Mehmet Rauf, Eylül Roman Tahlili
EYLÜL: Mehmet Rauf’ un bu
romanında yasak bir aşk anlatılıyor. Romandaki tüm olaylar bir yıllık bir süre
zarfında üç ana karakter etrafında dönüyor. İki erkek ve bir kadın (Suat,
Süreyya, Necip) romanın başkahramanları. Diğer karakterleri ise ikinci ve
üçüncü derece şahıslar. Diğer karakterler öylesine önemsiz ki romanda
başkarakterlerin anne ve babasının bile ismi yok.
Necip
yaşadığı hayatı yeni yeni sorgulamaya başlayan bir genç. Yirmili yaşlarda,
mirasyedi, eğitimi ne bilmiyoruz. Batı Müziğinden iyi anlar. Beyoğlu
batakhanelerini iyi tanır. Anlamsız bir hayat yaşıyor. Ama romanda tüm bunlar
hiç tenkit edilmemiş. Süreyya da canı sıkılmaktan başka bir şey yapmıyor. Süreyya;
diğer iki ana karaktere göre biraz daha arka plandadır.
Suat
da yirmili yaşların ortasında. Beş yıllık evli bir kadın, mutlu bir evliği var.
Hamile kalmış, düşük yapmış. Tek düze bir hayat. Ama Neciple karşılaşınca, hayaller
kurunca hayattın sıkıcı olduğunun düşünüyor. Süreyya ve Necip ikisi de
piyanodan hoşlanan tipler. Bu ortak yanları ikisini birbirine yakınlaştırıyor.
Bunun dışında ortak bir yanları yok.
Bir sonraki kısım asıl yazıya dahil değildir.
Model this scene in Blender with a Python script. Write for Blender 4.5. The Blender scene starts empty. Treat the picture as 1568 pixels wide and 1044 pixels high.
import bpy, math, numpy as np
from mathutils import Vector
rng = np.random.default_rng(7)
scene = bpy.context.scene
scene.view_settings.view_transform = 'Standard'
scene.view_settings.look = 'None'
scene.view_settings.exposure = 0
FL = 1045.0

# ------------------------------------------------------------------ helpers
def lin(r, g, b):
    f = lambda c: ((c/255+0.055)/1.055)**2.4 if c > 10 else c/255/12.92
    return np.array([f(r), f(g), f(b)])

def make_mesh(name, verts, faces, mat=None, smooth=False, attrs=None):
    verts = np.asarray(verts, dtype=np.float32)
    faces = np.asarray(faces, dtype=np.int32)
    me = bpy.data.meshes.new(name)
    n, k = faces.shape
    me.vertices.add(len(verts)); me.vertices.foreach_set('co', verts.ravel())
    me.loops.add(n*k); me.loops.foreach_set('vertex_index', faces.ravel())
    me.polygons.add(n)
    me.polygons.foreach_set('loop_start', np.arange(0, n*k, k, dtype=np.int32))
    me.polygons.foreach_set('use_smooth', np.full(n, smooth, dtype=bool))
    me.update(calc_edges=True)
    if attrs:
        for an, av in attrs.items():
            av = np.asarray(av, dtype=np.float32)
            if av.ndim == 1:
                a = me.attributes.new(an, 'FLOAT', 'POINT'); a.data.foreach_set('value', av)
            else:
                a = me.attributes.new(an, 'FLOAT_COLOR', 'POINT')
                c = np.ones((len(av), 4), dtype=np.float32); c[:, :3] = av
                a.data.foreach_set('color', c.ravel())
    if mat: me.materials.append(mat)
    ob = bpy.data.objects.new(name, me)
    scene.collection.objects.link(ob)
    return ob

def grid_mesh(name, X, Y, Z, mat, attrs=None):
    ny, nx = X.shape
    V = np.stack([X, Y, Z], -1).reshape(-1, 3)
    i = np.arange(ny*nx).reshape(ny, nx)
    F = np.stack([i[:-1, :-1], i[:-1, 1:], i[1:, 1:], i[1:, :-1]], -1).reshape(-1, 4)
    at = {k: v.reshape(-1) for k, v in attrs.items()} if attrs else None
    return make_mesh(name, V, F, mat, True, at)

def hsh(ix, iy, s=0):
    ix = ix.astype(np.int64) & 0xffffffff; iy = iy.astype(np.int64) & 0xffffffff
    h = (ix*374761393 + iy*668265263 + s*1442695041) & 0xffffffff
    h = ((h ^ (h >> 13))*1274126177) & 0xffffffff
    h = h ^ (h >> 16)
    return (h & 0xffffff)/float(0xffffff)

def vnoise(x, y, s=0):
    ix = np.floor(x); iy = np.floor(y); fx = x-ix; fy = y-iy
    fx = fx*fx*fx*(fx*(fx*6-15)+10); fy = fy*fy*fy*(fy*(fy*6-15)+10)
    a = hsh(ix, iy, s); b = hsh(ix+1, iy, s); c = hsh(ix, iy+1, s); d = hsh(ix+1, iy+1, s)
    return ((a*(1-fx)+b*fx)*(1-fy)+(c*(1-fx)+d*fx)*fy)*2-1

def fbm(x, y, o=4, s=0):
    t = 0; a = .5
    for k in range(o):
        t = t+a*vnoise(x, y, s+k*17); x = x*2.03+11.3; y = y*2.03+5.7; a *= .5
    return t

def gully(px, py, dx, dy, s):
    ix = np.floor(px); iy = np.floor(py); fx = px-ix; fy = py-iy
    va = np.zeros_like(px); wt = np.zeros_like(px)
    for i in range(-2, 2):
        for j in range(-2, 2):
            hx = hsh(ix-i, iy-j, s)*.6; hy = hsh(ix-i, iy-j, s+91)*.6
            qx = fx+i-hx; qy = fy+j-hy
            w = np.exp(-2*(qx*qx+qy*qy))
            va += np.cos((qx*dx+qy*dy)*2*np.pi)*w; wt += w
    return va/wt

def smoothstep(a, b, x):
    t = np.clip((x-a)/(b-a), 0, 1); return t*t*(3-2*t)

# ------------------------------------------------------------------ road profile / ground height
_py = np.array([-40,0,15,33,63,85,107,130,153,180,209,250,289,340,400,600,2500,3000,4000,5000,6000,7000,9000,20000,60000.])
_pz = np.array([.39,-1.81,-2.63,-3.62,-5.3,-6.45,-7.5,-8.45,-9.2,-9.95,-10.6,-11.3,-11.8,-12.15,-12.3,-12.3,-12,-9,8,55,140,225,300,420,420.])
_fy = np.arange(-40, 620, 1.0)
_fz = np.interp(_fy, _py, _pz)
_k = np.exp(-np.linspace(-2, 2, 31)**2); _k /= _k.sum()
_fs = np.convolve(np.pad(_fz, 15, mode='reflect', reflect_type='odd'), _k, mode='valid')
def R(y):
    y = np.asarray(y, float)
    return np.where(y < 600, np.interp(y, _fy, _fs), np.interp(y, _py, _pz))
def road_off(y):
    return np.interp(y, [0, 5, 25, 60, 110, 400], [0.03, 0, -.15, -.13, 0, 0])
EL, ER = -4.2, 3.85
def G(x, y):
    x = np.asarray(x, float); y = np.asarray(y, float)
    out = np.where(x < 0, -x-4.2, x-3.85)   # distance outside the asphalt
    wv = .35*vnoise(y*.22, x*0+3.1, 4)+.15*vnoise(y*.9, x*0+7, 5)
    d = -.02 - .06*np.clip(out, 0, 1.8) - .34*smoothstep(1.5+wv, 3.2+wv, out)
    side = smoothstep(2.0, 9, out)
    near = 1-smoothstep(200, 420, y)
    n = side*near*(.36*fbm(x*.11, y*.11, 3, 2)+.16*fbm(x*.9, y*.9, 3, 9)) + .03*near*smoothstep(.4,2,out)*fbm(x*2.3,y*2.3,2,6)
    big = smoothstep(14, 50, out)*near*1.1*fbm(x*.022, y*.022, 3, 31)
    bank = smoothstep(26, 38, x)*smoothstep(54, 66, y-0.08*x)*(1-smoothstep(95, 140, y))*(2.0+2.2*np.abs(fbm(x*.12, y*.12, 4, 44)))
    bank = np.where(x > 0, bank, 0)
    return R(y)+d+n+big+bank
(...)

Herkes aynı şarkıyı sevebilir, bu onların
aşık olmasını gerektirmez. Bunlar romanın kusuru olarak karşımıza çıkıyor.
İnsanlar
birbirleri ile ilgili fikirlerini zihninden geçiriyor, romandaki psikolojik yön
ağır basıyor. Bu anlamda gerçekçi olduğundan roman başarılı bir roman.
Edebiyatımızdaki ilk psikolojik roman olma özelliği de buradan geliyor.
Roman
kahramanları tıpkı Aşkı Memnu ‘ da olduğu gibi mekândan kopuk bir şekilde
anlatılmış. Bu da romanın bir diğer kusuru olarak karşımıza çıkıyor. Mekândan
kopuk olmasının nedeni yazarın derin bir tahlil yapmasından kaynaklanıyor. Tahlillere
detaylı olarak yer veren Mehmet Rauf, mekândan daraltma yaparak romanı
detaylarda boğmamaya çalışmış. Kahramanların tümünün çevreyle ilişkisi yok.
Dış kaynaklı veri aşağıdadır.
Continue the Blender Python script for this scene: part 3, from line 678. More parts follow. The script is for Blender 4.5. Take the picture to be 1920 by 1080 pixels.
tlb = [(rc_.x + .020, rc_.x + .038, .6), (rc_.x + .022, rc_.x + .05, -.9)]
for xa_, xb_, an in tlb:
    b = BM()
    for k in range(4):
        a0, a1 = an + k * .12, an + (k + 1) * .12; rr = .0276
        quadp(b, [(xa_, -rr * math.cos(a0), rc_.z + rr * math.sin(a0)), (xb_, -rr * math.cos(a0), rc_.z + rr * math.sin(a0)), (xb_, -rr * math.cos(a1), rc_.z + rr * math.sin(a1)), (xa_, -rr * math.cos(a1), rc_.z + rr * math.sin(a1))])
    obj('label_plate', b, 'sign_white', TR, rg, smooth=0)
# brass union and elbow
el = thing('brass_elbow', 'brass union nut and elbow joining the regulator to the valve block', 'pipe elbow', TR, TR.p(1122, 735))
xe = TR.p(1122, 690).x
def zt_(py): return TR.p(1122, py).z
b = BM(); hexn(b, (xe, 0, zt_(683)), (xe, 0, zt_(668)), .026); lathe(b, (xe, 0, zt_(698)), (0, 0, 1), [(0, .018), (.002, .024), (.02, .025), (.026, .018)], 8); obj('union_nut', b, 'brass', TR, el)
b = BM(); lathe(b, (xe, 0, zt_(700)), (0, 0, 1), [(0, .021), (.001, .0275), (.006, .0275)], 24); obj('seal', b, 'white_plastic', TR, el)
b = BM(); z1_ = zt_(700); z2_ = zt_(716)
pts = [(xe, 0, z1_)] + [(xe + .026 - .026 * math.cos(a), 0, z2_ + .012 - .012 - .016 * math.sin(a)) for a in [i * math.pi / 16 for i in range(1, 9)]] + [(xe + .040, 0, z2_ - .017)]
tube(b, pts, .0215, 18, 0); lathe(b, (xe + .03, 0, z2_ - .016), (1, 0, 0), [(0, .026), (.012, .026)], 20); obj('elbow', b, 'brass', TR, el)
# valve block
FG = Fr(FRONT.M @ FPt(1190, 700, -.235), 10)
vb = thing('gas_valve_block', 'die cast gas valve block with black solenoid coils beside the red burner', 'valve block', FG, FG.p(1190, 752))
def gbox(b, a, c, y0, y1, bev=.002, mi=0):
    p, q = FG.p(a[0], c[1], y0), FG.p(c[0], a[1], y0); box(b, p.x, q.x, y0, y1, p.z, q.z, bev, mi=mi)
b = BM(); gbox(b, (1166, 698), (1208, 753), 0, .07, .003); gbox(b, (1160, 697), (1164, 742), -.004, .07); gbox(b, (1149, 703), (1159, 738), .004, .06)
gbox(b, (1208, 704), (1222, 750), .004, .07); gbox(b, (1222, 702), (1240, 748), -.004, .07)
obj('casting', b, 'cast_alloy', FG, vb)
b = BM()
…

Laboratuvara üç kişilik bir denek konmuş gibi. Hâlbuki insan sosyal bir varlıktır.
Çevresiyle ilişki kurar. Ama burada dünyada üç kişi varmış gibi. Çevreden
soyutlanmış bir yalıda üç ay kalıyorlar. Bu kadar tecrit edilmiş bir yapı.
Yalı,
o dönem romanlarında batılı bir mekândır. O dönem tatil yapma şekli bağ
evlerine giderek olur. Dönemin tatil anlayışı böyledir. Ama yalı farklıdır.
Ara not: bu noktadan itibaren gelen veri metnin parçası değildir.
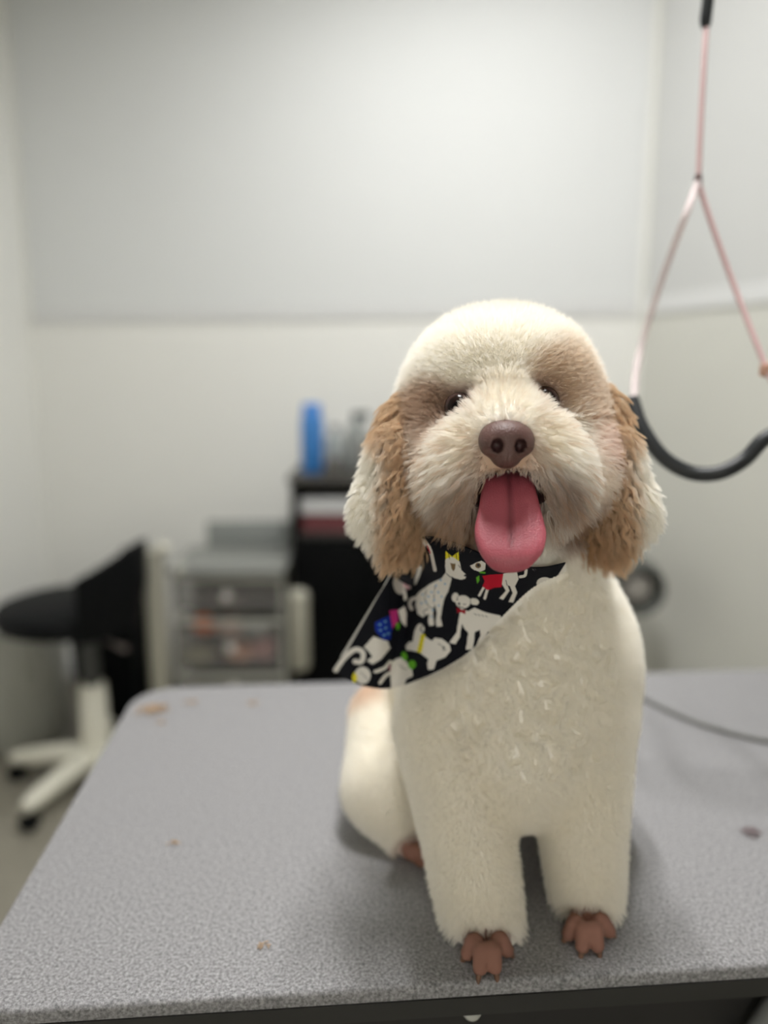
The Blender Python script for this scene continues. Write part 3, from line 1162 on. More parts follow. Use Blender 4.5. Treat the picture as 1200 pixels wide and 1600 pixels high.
def stroke(pts, wd, c):
    if len(pts) > 2:
        pts = spline(pts, 6 * len(pts))
    m = np.zeros(len(uu), bool)
    for (x0, y0), (x1, y1) in zip(pts, pts[1:]):
        bx, by = x1 - x0, y1 - y0
        t = np.clip(((X_ - x0) * bx + (Y_ - y0) * by) / (bx * bx + by * by + 1e-9), 0, 1)
        m |= (X_ - x0 - t * bx) ** 2 + (Y_ - y0 - t * by) ** 2 < (wd / 2) ** 2
    PC[m] = c


RED, YEL, GRN, BLU, PNK, BRN, INK = lin(190, 22, 48), lin(226, 214, 50), lin(96, 170, 44), lin(24, 50, 150), lin(214, 60, 140), lin(120, 98, 70), lin(40, 40, 46)
LBL = lin(110, 160, 200)
# sitting dog with the yellow bow
stroke([(432, 325), (410, 335), (403, 358), (412, 376)], 14, WHT)
fill([(562, 148), (575, 138), (610, 148), (626, 165), (632, 200), (655, 222), (650, 238), (630, 243), (600, 236), (585, 224), (590, 235), (575, 292), (556, 330), (547, 370), (540, 415), (548, 452), (522, 455), (518, 430), (524, 395), (514, 350), (506, 400), (511, 448), (490, 452), (484, 428), (490, 395), (460, 412), (438, 398), (428, 360), (432, 315), (450, 295), (495, 262), (545, 236), (563, 210), (560, 180)], WHT)
fill([(562, 115), (562, 152), (591, 140)], YEL)
fill([(621, 118), (622, 160), (591, 140)], YEL)
stroke([(575, 125), (580, 150)], 3, INK)
stroke([(610, 130), (612, 152)], 3, INK)
fill([(583, 168), (606, 172), (604, 195), (597, 206), (588, 192)], BRN)
oval(650, 224, 6, 5, INK)
stroke([(620, 178), (628, 190)], 3, INK)
stroke([(565, 215), (590, 238)], 3, INK)
stroke([(478, 290), (470, 330), (490, 365), (515, 372)], 3, INK)
stroke([(515, 275), (508, 350)], 2.5, INK)
stroke([(470, 405), (465, 385), (485, 375)], 3, INK)
for dx, dy in ((540, 245), (560, 262), (520, 270), (500, 300), (485, 320), (530, 300), (545, 320), (460, 310), (512, 335), (475, 345), (505, 380), (500, 410), (532, 360), (455, 350)):
    oval(dx, dy, 4.5, 4.5, LBL)
# dog in the red jumper
fill([(667, 183), (700, 166), (722, 158), (741, 170), (738, 198), (715, 208), (690, 200)], WHT)
oval(707, 180, 13, 12, BRN)
oval(708, 178, 6, 7, INK)
stroke([(668, 184), (672, 186)], 6, INK)
stroke([(716, 210), (736, 212)], 8, GRN)
fill([(698, 232), (712, 224), (712, 246), (703, 262)], GRN)
stroke([(733, 275), (712, 313)], 11, WHT)
stroke([(748, 285), (736, 326)], 12, WHT)
fill([(725, 226), (760, 220), (818, 217), (810, 276), (780, 278), (748, 290), (725, 272), (736, 250)], RED)
fill([(818, 216), (850, 206), (878, 206), (886, 240), (870, 272), (880, 300), (862, 346), (842, 342), (860, 302), (848, 272), (836, 266), (846, 292), (818, 333), (800, 326), (830, 292), (812, 262)], WHT)
stroke([(830, 245), (835, 268)], 3, INK)
stroke([(893, 230), (914, 224), (920, 200)], 13, WHT)
# standing dog with the bow tie
oval(605, 322, 15, 21, WHT, 0.2)
oval(690, 341, 21, 15, WHT, 0.3)
fill([(630, 370), (662, 385), (690, 368), (742, 390), (806, 404), (809, 425), (778, 470), (748, 478), (722, 540), (694, 546), (718, 492), (714, 468), (692, 478), (684, 556), (652, 558), (663, 482), (645, 462), (634, 440), (626, 500), (606, 532), (578, 526), (611, 480), (619, 430)], WHT)
oval(640, 342, 33, 29, WHT)
oval(622, 350, 6, 5, INK)
stroke([(608, 335), (618, 333)], 3, INK)
stroke([(640, 352), (652, 354)], 3, INK)
stroke([(622, 356), (628, 366), (640, 366)], 3, INK)
stroke([(616, 318), (612, 336)], 2.5, INK)
stroke([(672, 335), (674, 352)], 2.5, INK)
fill([(611, 367), (632, 378), (652, 378), (650, 399), (632, 390), (614, 393)], lin(150, 20, 36))
for k in range(4):
    stroke([(690 + 16 * k, 395 + 3 * k), (700 + 16 * k, 402 + 3 * k)], 2.5, INK)
# small dog with the yellow coat band
fill([(438, 446), (452, 440), (468, 458), (466, 478), (458, 490), (500, 518), (515, 505), (545, 508), (580, 535), (585, 562), (562, 590), (522, 606), (510, 645), (484, 648), (480, 620), (486, 600), (445, 570), (412, 562), (388, 560), (384, 542), (398, 524), (416, 520), (424, 472)], WHT)
stroke([(455, 452), (452, 470), (466, 480)], 5, INK)
fill([(453, 488), (472, 490), (455, 572), (434, 566)], YEL)
for k in range(4):
    stroke([(452 - 4 * k, 500 + 18 * k), (462 - 4 * k, 502 + 18 * k)], 3, lin(150, 140, 40))
oval(553, 548, 5, 6, INK)
stroke([(530, 530), (545, 540)], 3, INK)
stroke([(548, 560), (566, 556)], 3, INK)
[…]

Batılı hayat tarzının göstergesidir. Mekân olarak romanda üç yer geçer: Ev, bağ
evi ve yalı.
Yalı
problemlerin de başlangıcı oluyor. Süreyya’ nın deniz kenarında tatil yapma
arzusu aile için sarsıcı bir hal alıyor. Suat eşinin ailesinden bu tatil için
para istiyor. Önce vaka özeti yapılması da romanın bir kusuru kabul edilebilir.
Dört
mevsim edebiyatımızda insan ömrünün sembol eder. Tüm eserlerde ilkbahar-yaz,
sonbahar, kış benzetmeleri ömrün evleri ile alakalıdır. Eylül romanı, eylül ayı misali bir sonbahar
hayatı, hüzün ayı. Yaprak dökümü zamanı. Bitişin bir başlangıcıdır. Kışın da ölüm
olur. Romanın ismi seçilirken bu özellikler de göz önüne alınmıştır.